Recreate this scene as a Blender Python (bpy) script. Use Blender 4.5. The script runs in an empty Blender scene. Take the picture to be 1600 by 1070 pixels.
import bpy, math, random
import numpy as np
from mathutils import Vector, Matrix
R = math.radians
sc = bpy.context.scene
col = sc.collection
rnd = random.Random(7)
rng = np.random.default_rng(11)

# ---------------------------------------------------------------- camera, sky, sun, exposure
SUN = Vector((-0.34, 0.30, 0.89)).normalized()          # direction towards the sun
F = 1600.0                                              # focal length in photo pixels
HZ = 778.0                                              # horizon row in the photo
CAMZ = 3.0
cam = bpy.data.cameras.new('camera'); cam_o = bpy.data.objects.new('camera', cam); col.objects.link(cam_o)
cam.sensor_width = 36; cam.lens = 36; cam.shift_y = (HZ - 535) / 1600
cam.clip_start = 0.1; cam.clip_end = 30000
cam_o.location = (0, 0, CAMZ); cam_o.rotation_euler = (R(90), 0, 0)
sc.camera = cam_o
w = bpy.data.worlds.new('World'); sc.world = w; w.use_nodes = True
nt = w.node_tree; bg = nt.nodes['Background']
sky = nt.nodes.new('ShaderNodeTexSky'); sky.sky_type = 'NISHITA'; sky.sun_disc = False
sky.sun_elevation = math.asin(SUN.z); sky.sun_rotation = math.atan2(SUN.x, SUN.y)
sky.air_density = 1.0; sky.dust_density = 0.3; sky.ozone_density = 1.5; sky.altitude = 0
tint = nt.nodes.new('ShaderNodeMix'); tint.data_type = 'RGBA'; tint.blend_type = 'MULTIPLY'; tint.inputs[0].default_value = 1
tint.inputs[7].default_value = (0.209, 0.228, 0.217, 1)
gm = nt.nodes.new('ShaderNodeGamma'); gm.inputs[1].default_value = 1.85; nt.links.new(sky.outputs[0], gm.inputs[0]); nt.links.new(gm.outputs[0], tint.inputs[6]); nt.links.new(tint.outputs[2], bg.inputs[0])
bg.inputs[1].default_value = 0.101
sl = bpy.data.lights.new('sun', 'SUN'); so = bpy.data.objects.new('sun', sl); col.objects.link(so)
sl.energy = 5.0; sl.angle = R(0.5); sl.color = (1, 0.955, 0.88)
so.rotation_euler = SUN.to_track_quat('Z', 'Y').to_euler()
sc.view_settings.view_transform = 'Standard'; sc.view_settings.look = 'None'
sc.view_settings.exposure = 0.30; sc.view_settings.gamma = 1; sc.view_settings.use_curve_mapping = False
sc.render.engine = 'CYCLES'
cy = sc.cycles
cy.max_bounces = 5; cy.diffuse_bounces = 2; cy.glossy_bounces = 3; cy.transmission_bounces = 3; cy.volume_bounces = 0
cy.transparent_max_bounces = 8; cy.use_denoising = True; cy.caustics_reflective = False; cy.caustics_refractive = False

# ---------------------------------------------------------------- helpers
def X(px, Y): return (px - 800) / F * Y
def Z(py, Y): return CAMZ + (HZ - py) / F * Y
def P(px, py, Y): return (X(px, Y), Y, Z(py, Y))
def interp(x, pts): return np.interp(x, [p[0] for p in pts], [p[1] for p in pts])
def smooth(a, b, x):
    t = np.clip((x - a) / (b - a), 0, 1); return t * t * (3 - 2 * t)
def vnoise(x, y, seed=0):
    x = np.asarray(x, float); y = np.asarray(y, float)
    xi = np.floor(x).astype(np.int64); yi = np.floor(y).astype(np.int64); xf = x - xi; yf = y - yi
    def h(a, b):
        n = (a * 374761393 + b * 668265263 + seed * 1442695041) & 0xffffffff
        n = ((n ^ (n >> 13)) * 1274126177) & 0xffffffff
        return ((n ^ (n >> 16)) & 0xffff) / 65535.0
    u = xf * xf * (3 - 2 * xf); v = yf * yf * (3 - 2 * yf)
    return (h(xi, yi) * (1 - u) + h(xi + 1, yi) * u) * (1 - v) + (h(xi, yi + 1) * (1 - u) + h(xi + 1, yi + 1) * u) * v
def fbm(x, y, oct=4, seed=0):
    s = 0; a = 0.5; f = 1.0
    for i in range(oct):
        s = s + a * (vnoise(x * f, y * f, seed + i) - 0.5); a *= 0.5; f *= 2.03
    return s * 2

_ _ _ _

• _EXERCISE GOAL_:
Please quote the data above in full, with no line missing.

• _RESPONSE_:
Recreate this scene as a Blender Python (bpy) script. Use Blender 4.5. The script runs in an empty Blender scene. Take the picture to be 1600 by 1070 pixels.
import bpy, math, random
import numpy as np
from mathutils import Vector, Matrix
R = math.radians
sc = bpy.context.scene
col = sc.collection
rnd = random.Random(7)
rng = np.random.default_rng(11)

# ---------------------------------------------------------------- camera, sky, sun, exposure
SUN = Vector((-0.34, 0.30, 0.89)).normalized()          # direction towards the sun
F = 1600.0                                              # focal length in photo pixels
HZ = 778.0                                              # horizon row in the photo
CAMZ = 3.0
cam = bpy.data.cameras.new('camera'); cam_o = bpy.data.objects.new('camera', cam); col.objects.link(cam_o)
cam.sensor_width = 36; cam.lens = 36; cam.shift_y = (HZ - 535) / 1600
cam.clip_start = 0.1; cam.clip_end = 30000
cam_o.location = (0, 0, CAMZ); cam_o.rotation_euler = (R(90), 0, 0)
sc.camera = cam_o
w = bpy.data.worlds.new('World'); sc.world = w; w.use_nodes = True
nt = w.node_tree; bg = nt.nodes['Background']
sky = nt.nodes.new('ShaderNodeTexSky'); sky.sky_type = 'NISHITA'; sky.sun_disc = False
sky.sun_elevation = math.asin(SUN.z); sky.sun_rotation = math.atan2(SUN.x, SUN.y)
sky.air_density = 1.0; sky.dust_density = 0.3; sky.ozone_density = 1.5; sky.altitude = 0
tint = nt.nodes.new('ShaderNodeMix'); tint.data_type = 'RGBA'; tint.blend_type = 'MULTIPLY'; tint.inputs[0].default_value = 1
tint.inputs[7].default_value = (0.209, 0.228, 0.217, 1)
gm = nt.nodes.new('ShaderNodeGamma'); gm.inputs[1].default_value = 1.85; nt.links.new(sky.outputs[0], gm.inputs[0]); nt.links.new(gm.outputs[0], tint.inputs[6]); nt.links.new(tint.outputs[2], bg.inputs[0])
bg.inputs[1].default_value = 0.101
sl = bpy.data.lights.new('sun', 'SUN'); so = bpy.data.objects.new('sun', sl); col.objects.link(so)
sl.energy = 5.0; sl.angle = R(0.5); sl.color = (1, 0.955, 0.88)
so.rotation_euler = SUN.to_track_quat('Z', 'Y').to_euler()
sc.view_settings.view_transform = 'Standard'; sc.view_settings.look = 'None'
sc.view_settings.exposure = 0.30; sc.view_settings.gamma = 1; sc.view_settings.use_curve_mapping = False
sc.render.engine = 'CYCLES'
cy = sc.cycles
cy.max_bounces = 5; cy.diffuse_bounces = 2; cy.glossy_bounces = 3; cy.transmission_bounces = 3; cy.volume_bounces = 0
cy.transparent_max_bounces = 8; cy.use_denoising = True; cy.caustics_reflective = False; cy.caustics_refractive = False

# ---------------------------------------------------------------- helpers
def X(px, Y): return (px - 800) / F * Y
def Z(py, Y): return CAMZ + (HZ - py) / F * Y
def P(px, py, Y): return (X(px, Y), Y, Z(py, Y))
def interp(x, pts): return np.interp(x, [p[0] for p in pts], [p[1] for p in pts])
def smooth(a, b, x):
    t = np.clip((x - a) / (b - a), 0, 1); return t * t * (3 - 2 * t)
def vnoise(x, y, seed=0):
    x = np.asarray(x, float); y = np.asarray(y, float)
    xi = np.floor(x).astype(np.int64); yi = np.floor(y).astype(np.int64); xf = x - xi; yf = y - yi
    def h(a, b):
        n = (a * 374761393 + b * 668265263 + seed * 1442695041) & 0xffffffff
        n = ((n ^ (n >> 13)) * 1274126177) & 0xffffffff
        return ((n ^ (n >> 16)) & 0xffff) / 65535.0
    u = xf * xf * (3 - 2 * xf); v = yf * yf * (3 - 2 * yf)
    return (h(xi, yi) * (1 - u) + h(xi + 1, yi) * u) * (1 - v) + (h(xi, yi + 1) * (1 - u) + h(xi + 1, yi + 1) * u) * v
def fbm(x, y, oct=4, seed=0):
    s = 0; a = 0.5; f = 1.0
    for i in range(oct):
        s = s + a * (vnoise(x * f, y * f, seed + i) - 0.5); a *= 0.5; f *= 2.03
    return s * 2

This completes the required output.